May 26th, 2022 – Multiscale materials modeling: Applications for polymers and coatings
USA : 2 PM EST
EUROPE : 10 AM CET
FREE WEBINAR

Multiscale materials modeling: Applications for polymers and coatings

INDUSTRY

  • Coatings industry
  • Bulk and specialty chemicals
  • Oil, gas and petrochemical industry
  • Automotive and transportation
  • Defense and aerospace

THE CHALLENGES

  • Design water repellent coatings
  • Optimize corrosion inhibition
  • Design ‘smart’ coatings

THE WORK

  • Generate digital twins of complex products
  • Predict properties of materials on multiple levels of time and length scale
  • Use virtual experiments for designing stable, safe and well performing products

THE RESULTS

  • Selection of best performing material
  • Identifications of lead candidate and optimization of target property
  • Promote self healing capacity of material

Coatings are a class of products of great economic importance with a multitude of properties over a large time and length scale. Often one or more of the components of the coatings are polymers. Today most engineered products are coated to be protected from usage and working environments. Their performance is based on physical and chemical interactions between the coating and the substrate. Formulating coatings usually involves the knowledge of the key features of the components of a coating and a trade-off made among these properties. All these facts make multiscale simulations an ideal tool to address property prediction for this class of material. In this webinar we will have two guest speakers from the National Institute of Standards (NIST): Dr. Fred Phelan and Dr. Lilian Johnson, presenting their work entitled: Coarse-grain models of polymer melts: Tools and methods for preserving structure and dynamics.

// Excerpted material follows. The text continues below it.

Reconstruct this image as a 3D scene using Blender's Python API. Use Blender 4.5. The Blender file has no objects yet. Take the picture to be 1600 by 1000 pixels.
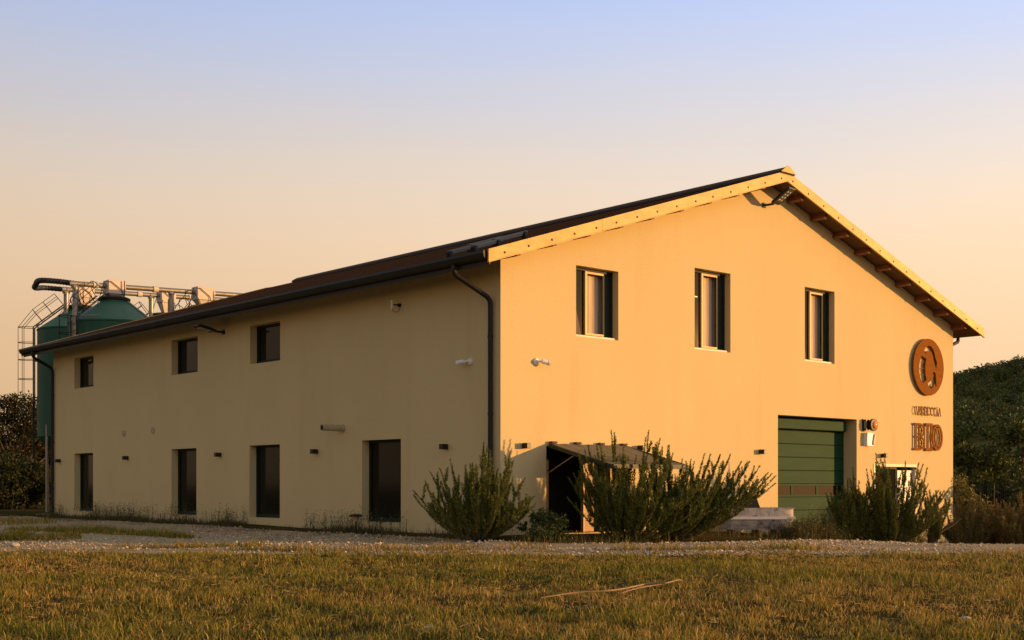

Anyone interested in coatings, polymers, and/or multiscale simulations will benefit from this free webinar and Q&A session. We will be pleased to have you with us!


The examples presented will demonstrate how to translate a real-life problem into a simulation workflow applied on the digital twin of the product of interest. In particular:

  • Design water repellent coatings
  • Optimize corrosion inhibition
  • Design ‘smart’ coatings

Abstract of the presentation of Drs. Phelan and Johnson:

Coarse-grain models of polymer melts: Tools and methods for preserving structure and dynamics.

Polymer dynamics are set by a hierarchy of length scales, making it computationally expensive to model polymeric systems with the detail of an all-atom (AA) molecular model to sufficiently long times in simulation. In coarse-grained (CG) models, many atoms are lumped into larger units to eliminate “fast” degrees of freedom whose size scales are small to enable simulation of larger systems at longer timescales and improve computational costs. The efficacy of CG models ultimately depends the ability to retain essential features of the molecular system of interest. Here, we study a CG simulation model that aims to preserve both chemical specificity (typical of systematic CG methods) and dynamics (typical of phenomenological CG models) of a polymer melt.  The model is parameterized in two steps.  First, we generate the conservative part of the force-field using the iterative Boltzmann inversion (IBI) method to preserve the chemical specificity of the AA structure.  Second, we recover the dynamics by introducing a Langevin thermostat, and thus a tunable friction coefficient, that we parameterize to correct for the sped-up dynamics of the IBI-generated force-field.

The talk  will be divided into two parts. In the first part, we discuss a new software code that we have recently developed which automates the development of coarse-grained potentials using the Iterative Boltzmann Inversion (IBI) method. Two major problems make automation difficult: 1) noisy distributions derived from sampling; 2) low sampling regions which introduce discontinuities in the sampling. Our code addresses these problems using an approach which combines data smoothing, fitting to functional expansions, and extrapolation schemes to handle low sampling regions without discontinuity or data distortion. The code is built on a series of reusable Python modules which are designed to enable data handling and data interoperability for applications involving multiscale molecular dynamics data. In the second part, we discuss parametrization of CG models using the Langevin thermostat. We recently showed that we can recover AA dynamics by parameterizing the friction coefficient of the CG representation and compared the parameterization across various measures of translational and rotational motion [J. Chem. Phys. 154, 084114 (2021)].  Here, we test the parameterization of the dynamics compared to those targeted to recover a material property, the zero-shear viscosity.  We show that the viscosity-based friction is consistent with the other measures and that viscosity (and by inference other material properties) may be more simply predicted by using the dynamics-based friction measures. Examples will be presented for a number of oligomeric melt systems including polystyrene and squalane.